この日の宿は東鳴子温泉にある「旅館大沼」です。8つのお風呂と和服の似合う女将さんで有名なこの宿でも場面稽古は続きました。ヒロイン一行が泊まったであろう四畳半や、駐在所のお巡りさんが女中に恋の悩みを打ち明ける旅館の裏の狭い駐車場、都会の暮らしに疲れた人々が鼻歌を歌いながら浸かる広い混浴風呂など、脚本から切り取ってきたかのように絶妙なロケーションに、下館先生は高揚して饒舌になり、私達役者陣もテンションの高い愉快な稽古をすることができました。これも全て、旅館大沼さんの全面的なバックアップがあってこそです。
その夜総勢20余名の宴会は深夜まで続き、ああでもない、こうでもないと、皆で舞台の構想を興奮気味に語り合って、合宿初日は終わりました。

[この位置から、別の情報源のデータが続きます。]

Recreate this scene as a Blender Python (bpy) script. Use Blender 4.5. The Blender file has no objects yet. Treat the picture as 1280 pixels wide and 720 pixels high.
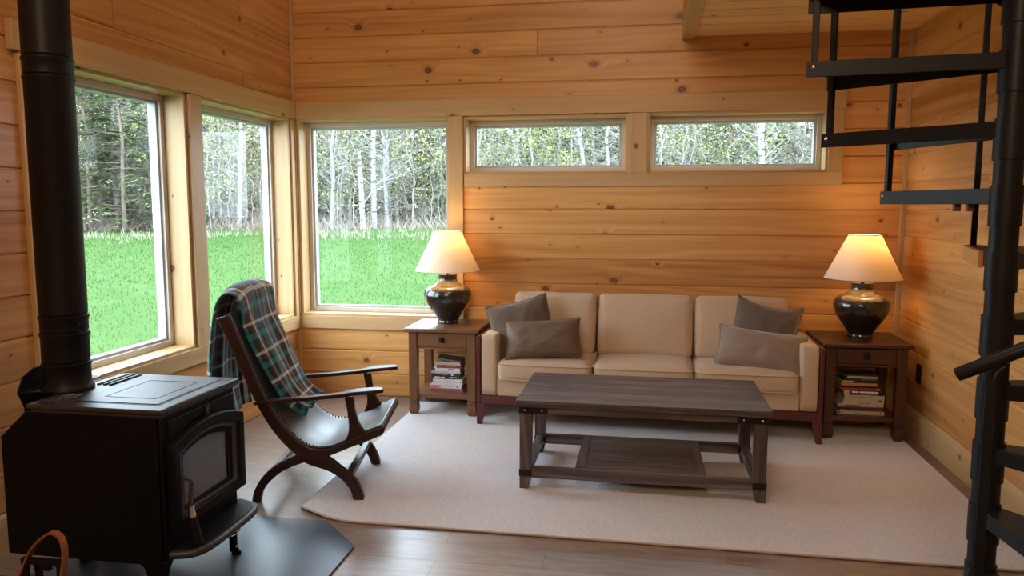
import bpy, math, random
from mathutils import Vector, Matrix, noise as mnoise

random.seed(7)
sc = bpy.context.scene
COL = sc.collection
PI = math.pi

# ------------------------------------------------------------------ mesh builder
class MB:
    """Collects vertices / faces; every vertex carries grain coordinates (along, across, piece)."""
    def __init__(s):
        s.v = []; s.f = []; s.pc = []
    def add(s, verts, faces, pc=None, piece=None):
        b = len(s.v)
        if piece is None: piece = random.random()
        for i, p in enumerate(verts):
            s.v.append(tuple(p))
            s.pc.append(tuple(pc[i]) if pc else (p[0], p[1] + p[2], piece))
        for f in faces: s.f.append(tuple(b + i for i in f))
        return s
    def box(s, x0, x1, y0, y1, z0, z1, ax=None, piece=None, m=None):
        if ax is None:
            d = (abs(x1-x0), abs(y1-y0), abs(z1-z0)); ax = 'xyz'[d.index(max(d))]
        if piece is None: piece = random.random()
        vs = [(x, y, z) for z in (z0, z1) for y in (y0, y1) for x in (x0, x1)]
        def g(p):
            x, y, z = p
            if ax == 'x': return (x, y + z, piece)
            if ax == 'y': return (y, x + z, piece)
            return (z, x + y, piece)
        pc = [g(p) for p in vs]
        if m is not None: vs = [tuple(m @ Vector(p)) for p in vs]
        s.add(vs, [(0,2,3,1),(4,5,7,6),(0,1,5,4),(2,6,7,3),(0,4,6,2),(1,3,7,5)], pc)
        return s
    def taper(s, r0, z0, r1, z1, ax='z'):
        """box between two horizontal rectangles r=(x0,x1,y0,y1)"""
        vs = [(r0[0],r0[2],z0),(r0[1],r0[2],z0),(r0[1],r0[3],z0),(r0[0],r0[3],z0),
              (r1[0],r1[2],z1),(r1[1],r1[2],z1),(r1[1],r1[3],z1),(r1[0],r1[3],z1)]
        w = random.random()
        s.add(vs, [(3,2,1,0),(4,5,6,7),(0,1,5,4),(1,2,6,5),(2,3,7,6),(3,0,4,7)], [(p[2], p[0]+p[1], w) for p in vs])
        return s
    def prism(s, poly, o, u, v, n, t, pieces=None):
        """poly in (a,b) on the plane o + a u + b v, extruded t along n"""
        o, u, v, n = Vector(o), Vector(u), Vector(v), Vector(n)
        k = len(poly); w = random.random()
        vs = [o + u*a + v*b for a, b in poly] + [o + u*a + v*b + n*t for a, b in poly]
        pc = [(a, b, w) for a, b in poly] + [(a, b + t, w) for a, b in poly]
        fs = [tuple(reversed(range(k))), tuple(range(k, 2*k))]
        for i in range(k):
            j = (i+1) % k
            fs.append((i, j, k+j, k+i))
        s.add(vs, fs, pc)
        return s
    def strip(s, A, B, o, u, v, n, t):
        """solid between two edge curves A,B (lists of (a,b), same length), extruded t along n: clean quads"""
        o, u, v, n = Vector(o), Vector(u), Vector(v), Vector(n)
        k = len(A); w = random.random(); vs = []; pc = []
        L = 0
        for i in range(k):
            if i: L += math.hypot(A[i][0]-A[i-1][0], A[i][1]-A[i-1][1])
            for q, (P, tt) in enumerate(((A,0),(B,0),(B,t),(A,t))):
                vs.append(o + u*P[i][0] + v*P[i][1] + n*tt); pc.append((L, q*0.03, w))
        fs = []
        for i in range(k-1):
            a, b = 4*i, 4*i+4
            for q in range(4):
                r = (q+1) % 4
                fs.append((a+q, a+r, b+r, b+q))
        fs.append((3,2,1,0)); e = 4*(k-1); fs.append((e, e+1, e+2, e+3))
        s.add(vs, fs, pc)
        return s
    def tube(s, pts, rad, n=8, cap=True, pc_scale=1.0):
        pts = [Vector(p) for p in pts]; k = len(pts)
        if not hasattr(rad, '__len__'): rad = [rad]*k
        up = Vector((0,0,1)); vs = []; fs = []; pc = []; w = random.random(); L = 0
        t0 = (pts[1]-pts[0]).normalized()
        a = t0.orthogonal().normalized()
        for i in range(k):
            if i == 0: t = t0
            elif i == k-1: t = (pts[i]-pts[i-1]).normalized()
            else: t = (pts[i+1]-pts[i-1]).normalized()
            a = (a - t*a.dot(t))
            if a.length < 1e-6: a = t.orthogonal()
            a.normalize(); b = t.cross(a)
            if i: L += (pts[i]-pts[i-1]).length
            for j in range(n):
                q = 2*PI*j/n
                vs.append(pts[i] + (a*math.cos(q) + b*math.sin(q))*rad[i]); pc.append((L, q*rad[i], w))
        for i in range(k-1):
            for j in range(n):
                m = (j+1) % n
                fs.append((i*n+j, i*n+m, (i+1)*n+m, (i+1)*n+j))
        if cap:
            fs.append(tuple(reversed(range(n)))); fs.append(tuple((k-1)*n+j for j in range(n)))
        s.add(vs, fs, pc)
        return s
    def lathe(s, prof, n=48, c=(0,0), cap=True):
        vs = []; fs = []; pc = []; w = random.random()
        for r, z in prof:
            for j in range(n):
                q = 2*PI*j/n
                vs.append((c[0]+r*math.cos(q), c[1]+r*math.sin(q), z)); pc.append((z, q*r, w))
        for i in range(len(prof)-1):
            for j in range(n):
                m = (j+1) % n
                fs.append((i*n+j, i*n+m, (i+1)*n+m, (i+1)*n+j))
        if cap:
            fs.append(tuple(reversed(range(n)))); fs.append(tuple((len(prof)-1)*n+j for j in range(n)))
        s.add(vs, fs, pc)
        return s
    def ball(s, c, r, n=8, m=5, sc3=(1,1,1)):
        vs = []; fs = []
        for i in range(m+1):
            th = PI*i/m
            for j in range(n):
                q = 2*PI*j/n
                vs.append((c[0]+r*sc3[0]*math.sin(th)*math.cos(q), c[1]+r*sc3[1]*math.sin(th)*math.sin(q), c[2]+r*sc3[2]*math.cos(th)))
        for i in range(m):
            for j in range(n):
                k = (j+1) % n
                fs.append((i*n+j, (i+1)*n+j, (i+1)*n+k, i*n+k))
        s.add(vs, fs)
        return s
    def grid(s, fn, nu, nv, pcfn=None):
        vs = []; pc = []; w = random.random()
        for i in range(nu+1):
            for j in range(nv+1):
                u, v = i/nu, j/nv
                vs.append(fn(u, v)); pc.append(pcfn(u, v) if pcfn else (u, v, w))
        fs = [(i*(nv+1)+j, (i+1)*(nv+1)+j, (i+1)*(nv+1)+j+1, i*(nv+1)+j+1) for i in range(nu) for j in range(nv)]
        s.add(vs, fs, pc)
        return s

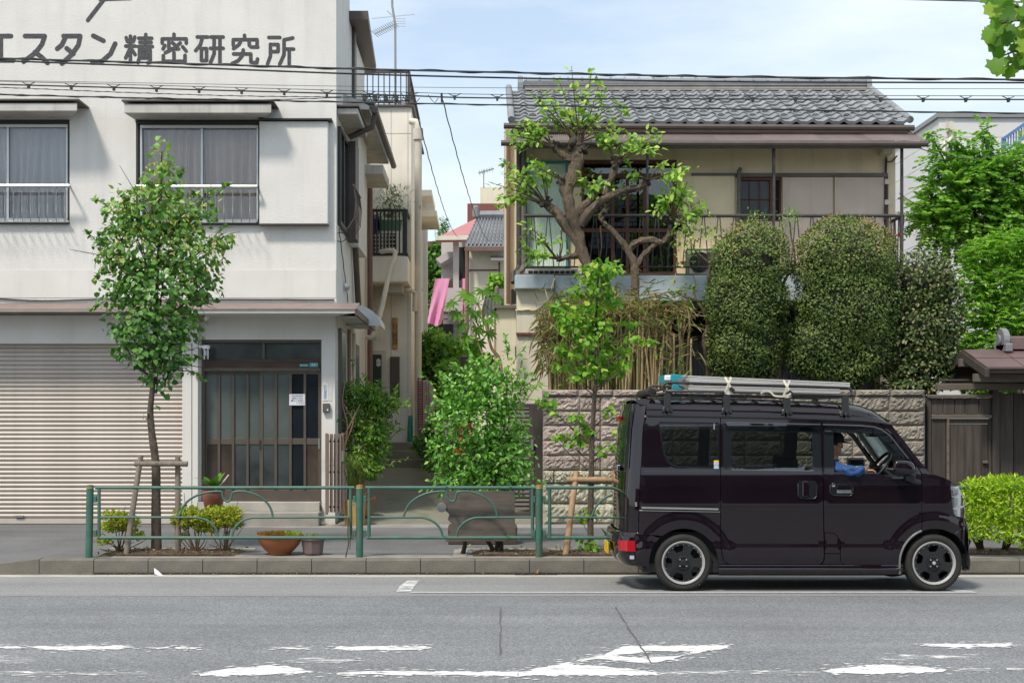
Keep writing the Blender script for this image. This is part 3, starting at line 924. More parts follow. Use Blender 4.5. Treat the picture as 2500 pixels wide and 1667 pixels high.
lm = thing("wall_lamp", "small wall lamp with a clear glass jar and white cap beside the sliding door", "lamp", P(u(170), vv(160), YB-0.1))
MB().cyl(P(u(168), vv(162), YB-0.11), P(u(168), vv(135), YB-0.11), 0.055, 16).out("lamp_cap", M_white, lm, smooth=True, angle=40)
MB().cyl(P(u(168), vv(242), YB-0.11), P(u(168), vv(163), YB-0.11), 0.05, 16).out("glass_jar", glassmat("jar_glass", (0.85,0.88,0.88), 0.12), lm, smooth=True, angle=40)
MB().lathe([(0.0,-0.05),(0.022,-0.03),(0.024,0.0),(0.012,0.04),(0.0,0.045)], P(u(168), vv(195), YB-0.11), 12).out("bulb", M_white, lm, smooth=True)
MB().bar(P(u(110), vv(145), YB-0.11), P(u(155), vv(145), YB-0.11), 0.025).out("lamp_arm", M_white, lm)
nt_ = thing("paper_notice", "white handwritten paper notice taped to the sliding door", "notice", P(u(863), vv(550), YB+0.05))
MB().pbox(u(803), u(924), vv(507), vv(593), YB+0.053, YB+0.056, YB+0.053).out("paper", mat("lavender_paper", (0.72,0.72,0.80), 0.8), nt_)
for i, t in enumerate(("行列研究所", "御用の方は", "裏口へお回り", "ください")):
    texts(t, u(866 if i < 3 else 888), vv(523+18*i), YB+0.0525, 4.6, M_ink, nt_)
# camera under the canopy and a rope coil on the pilaster
cmr = thing("security_camera", "small white security camera under the canopy above the door", "camera", P(500, 777, YB-0.15))
MB().cyl(P(497, 782, YB-0.16), P(507, 774, YB-0.30), 0.028, 12).out("camera_body", M_white, cmr, smooth=True, angle=40)
MB().pbox(473, 496, 765, 786, YB-0.2, YB-0.101, YB-0.2).out("junction_box", M_brownmetal, cmr)
rc = thing("rope_coil", "little coil of rope hanging on the pilaster left of the door", "rope", P(u(100), vv(380), YB-0.12))
c0 = P(u(102), vv(368), YB-0.115)
MB().tube([c0+Vector((0.02*math.cos(a*0.5), -0.004*a/10, 0.055*math.sin(a*0.5))) for a in range(26)], 0.009, 6).out("coil", mat("old_rope", (0.33,0.27,0.18), 0.95, 0.3, 40), rc, smooth=True)

# ---- side of the building along the alley
def sidebox(px_at, Y0, Y1, py0, py1, x0, x1):   # heights given at the near end
    return MB().box(x0, x1, Y0, Y1, Z(py1,Y0), Z(py0,Y0))
sidebox(0, 20.1, 21.75, 264, 279, XS+0.001, -1.87).out("side_hood", M_stain, lb, bevel=0.01)
MB().box(XS, -1.85, 20.05, 21.8, Z(262,20.1), Z(258,20.1)).out("hood_flashing", M_dkbrown, lb)
sw = MB()
zA, zB = Z(310,20.2), Z(548,20.2)
sw.box(XS-0.02, XS+0.05, 20.15, 20.22, zB, zA); sw.box(XS-0.02, XS+0.05, 21.25, 21.32, zB, zA); sw.box(XS-0.02, XS+0.05, 20.22, 21.25, zA-0.06, zA); sw.box(XS-0.02, XS+0.05, 20.22, 21.25, zB, zB+0.06); sw.box(XS, XS+0.045, 20.7, 20.75, zB+.06, zA-.06)
sd = sw.out("side_window", M_black, lb)
MB().box(XS+0.004, XS+0.01, 20.22, 21.25, zB+0.06, zA-0.06).out("pane", mat("side_pane", (0.10,0.13,0.14), 0.15, 0.1, 2), sd)
MB().box(XS+0.001, XS+0.16, 21.33, 21.9, zB-0.05, zA+0.02).out("shutter_box", M_dkbrown, lb)
MB().box(XS+0.001, XS+0.14, 22.0, 23.6, Z(600,22), Z(310,22)).out("shutter_box", M_stucco, lb)
sr = MB()
zr = Z(456,20.3)
for i in range(7):
    Y = 20.2+i*0.16
    sr.tube([(XS+0.24,Y,zr),(XS+0.27,Y,zB+0.35),(XS+0.25,Y,zB+0.1),(XS+0.15,Y,zB-0.06),(XS+0.02,Y,zB-0.06)], 0.006, 5)
sr.tube([(XS+0.24,20.15,zr),(XS+0.24,21.3,zr)], 0.014, 6)
sr.out("side_railing", M_dkbrown, lb, smooth=True)
# lower side windows with teal panes and pipes
for (Y0,Y1,za,zb) in ((20.25,21.0,3.05,1.35),(22.4,23.2,2.95,1.5)):
    f = MB().box(XS+0.001, XS+0.05, Y0, Y1, zb, za).out("side_window", M_bronze, lb)
    MB().box(XS+0.051, XS+0.055, Y0+0.06, Y1-0.06, zb+0.06, za-0.06).out("pane", mat("teal_pane", (0.06,0.13,0.14), 0.2), f)
for Y, m in ((21.3, M_pvcbrown), (22.1, M_pvc)):
    MB().tube([(XS+0.06,Y,ZS+0.2),(XS+0.06,Y,3.1)], 0.03, 8).out("side_pipe", m, lb, smooth=True)
MB().tube([(XS+0.05,22.0,5.6),(XS+0.07,22.3,4.4),(XS+0.08,22.8,3.4)], 0.05, 8).out("downpipe", M_dkbrown, lb, smooth=True)
MB().tube([(XS+0.08,25.0,6.2),(XS+0.08,25.0,1.2)], 0.05, 8).out("downpipe", M_pvcbrown, lb, smooth=True)
MB().lathe([(0,0.07),(0.05,0.05),(0.075,0.0),(0.08,-0.01)], (XS+0.03,21.1,Z(700,21.1)), 12, 'x').out("vent_hood", M_steel, lb, smooth=True)
MB().tube([(XS+0.03, 20.1+0.05*i, Z(560,20.1)-0.30*i*0.12-0.02*math.sin(i)) for i in range(36)], 0.008, 5).out("wall_cable", M_wire, lb)
MB().tube([(XS+0.05+0.08*math.cos(a*0.7), 20.15, Z(578,20.1)+0.07*math.sin(a*0.7)) for a in range(28)], 0.007, 5).out("cable_loop", M_wire, lb)
MB().box(XS+0.001, XS+0.10, 20.35, 20.55, Z(1038,20.4), Z(1015,20.4)).out("meter_box", M_dkbrown, lb)
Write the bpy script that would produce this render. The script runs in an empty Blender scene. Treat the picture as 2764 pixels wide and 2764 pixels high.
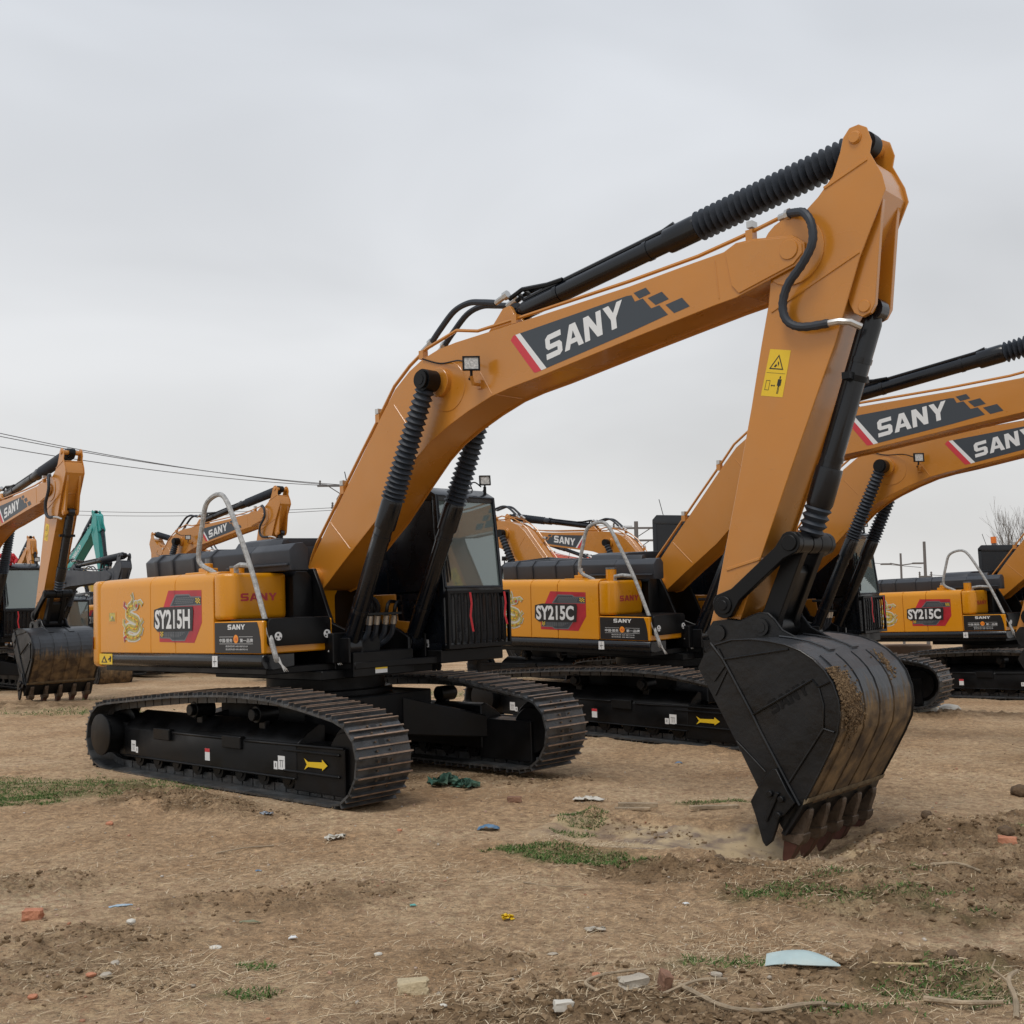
import bpy, bmesh, math, random
import numpy as np
from mathutils import Vector, Matrix, noise
PI=math.pi; R=math.radians
scn=bpy.context.scene; COL=scn.collection
random.seed(7); RNG=np.random.default_rng(7)
# ------------------------------------------------------------------ camera
cd=bpy.data.cameras.new('Camera'); cam=bpy.data.objects.new('Camera',cd); COL.objects.link(cam); scn.camera=cam
cd.lens=39.02; cd.sensor_width=36; cd.clip_end=2000; cd.clip_start=.05
cam.matrix_world=Matrix.Translation((0,0,1.6207))@Matrix.Rotation(PI/2+.0959,4,'X')@Matrix.Rotation(-.0082,4,'Z')
# ------------------------------------------------------------------ sky
SUN_EL,SUN_AZ=62,-150      # azimuth of the sun measured from +Y towards +X
w=bpy.data.worlds.new("World"); scn.world=w; w.use_nodes=True; nt=w.node_tree; nt.nodes.clear()
N=nt.nodes.new; L=nt.links.new
out=N('ShaderNodeOutputWorld'); bg=N('ShaderNodeBackground'); bg.inputs[1].default_value=.1; L(bg.outputs[0],out.inputs[0])
sky=N('ShaderNodeTexSky'); sky.sky_type='NISHITA'; sky.sun_disc=False; sky.sun_elevation=R(SUN_EL); sky.sun_rotation=R(SUN_AZ); sky.dust_density=4; sky.air_density=1.2
tc=N('ShaderNodeTexCoord'); sep=N('ShaderNodeSeparateXYZ'); L(tc.outputs['Generated'],sep.inputs[0])
ramp=N('ShaderNodeValToRGB'); L(sep.outputs['Z'],ramp.inputs[0]); cr=ramp.color_ramp
for pos,c in [(0,(7.5,7.4,7.25)),(.07,(7.3,7.33,7.33)),(.20,(6.6,6.9,7.15)),(.38,(4.5,5.2,6.35)),(1,(5.2,5.8,6.7))]:
    e=cr.elements[0] if pos==0 else (cr.elements[1] if pos==1 else cr.elements.new(pos)); e.position=pos; e.color=(*[k/10 for k in c],1)
sc_=N('ShaderNodeVectorMath'); sc_.operation='SCALE'; sc_.inputs['Scale'].default_value=11.3; L(ramp.outputs[0],sc_.inputs[0])
mp=N('ShaderNodeMapping'); mp.inputs['Scale'].default_value=(1,1,2.6); mp.inputs['Location'].default_value=(.35,.1,.2); L(tc.outputs['Generated'],mp.inputs[0])
nz=N('ShaderNodeTexNoise'); nz.inputs['Scale'].default_value=2.1; nz.inputs['Detail'].default_value=4; nz.inputs['Roughness'].default_value=.42; nz.inputs['Distortion'].default_value=.4; L(mp.outputs[0],nz.inputs[0])
mr_=N('ShaderNodeMapRange'); mr_.inputs[1].default_value=.3; mr_.inputs[2].default_value=.7; mr_.inputs[3].default_value=.84; mr_.inputs[4].default_value=1.13; L(nz.outputs[0],mr_.inputs[0])
sc2=N('ShaderNodeVectorMath'); sc2.operation='SCALE'; L(sc_.outputs[0],sc2.inputs[0]); L(mr_.outputs[0],sc2.inputs['Scale'])
mx=N('ShaderNodeMixRGB'); mx.inputs[0].default_value=.9; L(sky.outputs[0],mx.inputs[1]); L(sc2.outputs[0],mx.inputs[2]); L(mx.outputs[0],bg.inputs[0])
sl=bpy.data.lights.new('Sun','SUN'); sl.energy=1.5; sl.angle=R(20); sl.color=(1,.96,.9)
sun=bpy.data.objects.new('Sun',sl); COL.objects.link(sun)
az,el=R(SUN_AZ),R(SUN_EL); sd=Vector((math.sin(az)*math.cos(el),math.cos(az)*math.cos(el),math.sin(el)))
sun.rotation_euler=sd.to_track_quat('Z','Y').to_euler()
vs=scn.view_settings; vs.view_transform='Standard'; vs.look='None'; vs.gamma=1; vs.exposure=0
scn.cycles.max_bounces=6; scn.cycles.diffuse_bounces=3; scn.cycles.glossy_bounces=3; scn.cycles.transparent_max_bounces=8
# ------------------------------------------------------------------ materials
def mat(name,col,rough=.5,metal=0,coat=0,var=0,vscale=4,bump=0,bscale=40,dust=0,dustcol=(.22,.16,.1),spec=.5):
    m=bpy.data.materials.new(name); m.use_nodes=True; nt=m.node_tree; b=nt.nodes['Principled BSDF']; N=nt.nodes.new; L=nt.links.new
    b.inputs['Base Color'].default_value=(*col,1); b.inputs['Roughness'].default_value=rough; b.inputs['Metallic'].default_value=metal
    b.inputs['Coat Weight'].default_value=coat; b.inputs['Coat Roughness'].default_value=.12; b.inputs['Specular IOR Level'].default_value=spec
    if var or bump or dust:
        tc=N('ShaderNodeTexCoord')
    src=None
    if var:
        n=N('ShaderNodeTexNoise'); n.inputs['Scale'].default_value=vscale; n.inputs['Detail'].default_value=5; L(tc.outputs['Object'],n.inputs[0])
        mr=N('ShaderNodeMapRange'); mr.inputs[1].default_value=.3; mr.inputs[2].default_value=.7; mr.inputs[3].default_value=1-var; mr.inputs[4].default_value=1+var; L(n.outputs[0],mr.inputs[0])
        sc=N('ShaderNodeVectorMath'); sc.operation='SCALE'; sc.inputs[0].default_value=col; L(mr.outputs[0],sc.inputs['Scale']); src=sc.outputs[0]
        mr2=N('ShaderNodeMapRange'); mr2.inputs[1].default_value=.3; mr2.inputs[2].default_value=.7; mr2.inputs[3].default_value=max(.05,rough-.1); mr2.inputs[4].default_value=min(1,rough+.12); L(n.outputs[0],mr2.inputs[0]); L(mr2.outputs[0],b.inputs['Roughness'])
        L(src,b.inputs['Base Color'])
    if dust:
        n=N('ShaderNodeTexNoise'); n.inputs['Scale'].default_value=3.1; n.inputs['Detail'].default_value=8; n.inputs['Roughness'].default_value=.7; L(tc.outputs['Object'],n.inputs[0])
        mr=N('ShaderNodeMapRange'); mr.inputs[1].default_value=.45; mr.inputs[2].default_value=.75; mr.inputs[3].default_value=0; mr.inputs[4].default_value=dust; L(n.outputs[0],mr.inputs[0])
        mx=N('ShaderNodeMixRGB'); L(mr.outputs[0],mx.inputs[0]); mx.inputs[2].default_value=(*dustcol,1)
        if src: L(src,mx.inputs[1])
        else: mx.inputs[1].default_value=(*col,1)
        L(mx.outputs[0],b.inputs['Base Color'])
    if coat>=.5:
        mp=N('ShaderNodeMapping'); mp.inputs['Scale'].default_value=(1.2,1.2,9); mp.inputs['Rotation'].default_value=(0,.5,0); L(tc.outputs['Object'],mp.inputs[0])
        n=N('ShaderNodeTexNoise'); n.inputs['Scale'].default_value=3.5; n.inputs['Detail'].default_value=9; n.inputs['Roughness'].default_value=.75; L(mp.outputs[0],n.inputs[0])
        mr=N('ShaderNodeMapRange'); mr.inputs[1].default_value=.62; mr.inputs[2].default_value=.74; mr.inputs[3].default_value=0; mr.inputs[4].default_value=.35; L(n.outputs[0],mr.inputs[0])
        mx=N('ShaderNodeMixRGB'); old=b.inputs['Base Color'].links[0].from_socket; L(mr.outputs[0],mx.inputs[0]); L(old,mx.inputs[1]); mx.inputs[2].default_value=(.20,.10,.045,1); L(mx.outputs[0],b.inputs['Base Color'])
        mr=N('ShaderNodeMapRange'); mr.inputs[1].default_value=.35; mr.inputs[2].default_value=.7; mr.inputs[3].default_value=.06; mr.inputs[4].default_value=.28; L(n.outputs[0],mr.inputs[0]); L(mr.outputs[0],b.inputs['Coat Roughness'])
    if bump:
        n=N('ShaderNodeTexNoise'); n.inputs['Scale'].default_value=bscale; n.inputs['Detail'].default_value=4; L(tc.outputs['Object'],n.inputs[0])
        bp=N('ShaderNodeBump'); bp.inputs['Strength'].default_value=bump; bp.inputs['Distance'].default_value=.02; L(n.outputs[0],bp.inputs['Height']); L(bp.outputs[0],b.inputs['Normal'])
    return m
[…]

翌日は朝から、鳴子温泉駅で旅行客に驚かれつつもオープニングの場面を再現したり、温泉神社の石段で、ここでも旅行客に見つめられながらロマンティックな場面を再現したりしながら、合宿の全行程を終えました。2日間の短い日程でしたが、硫黄の匂いや温泉の温度、旅行客ののんびりした雰囲気をいっぱいに体感して、僕達は意気揚々と仙台に戻りました。
前回の『お気に召すまま』公演を終えて感じたことですが、この芝居は、日本中の温泉旅館で起きる些細な出来事の上澄みを掬い取ったような、素朴な作品です。僕は、この芝居の登場人物たちが、実際にどこかの温泉街で暮らしているのではないかと大人げなく空想しています。ご覧になった方が温泉に浸かりたくなるような芝居を目指して、今後も稽古に励んでいこうと思います。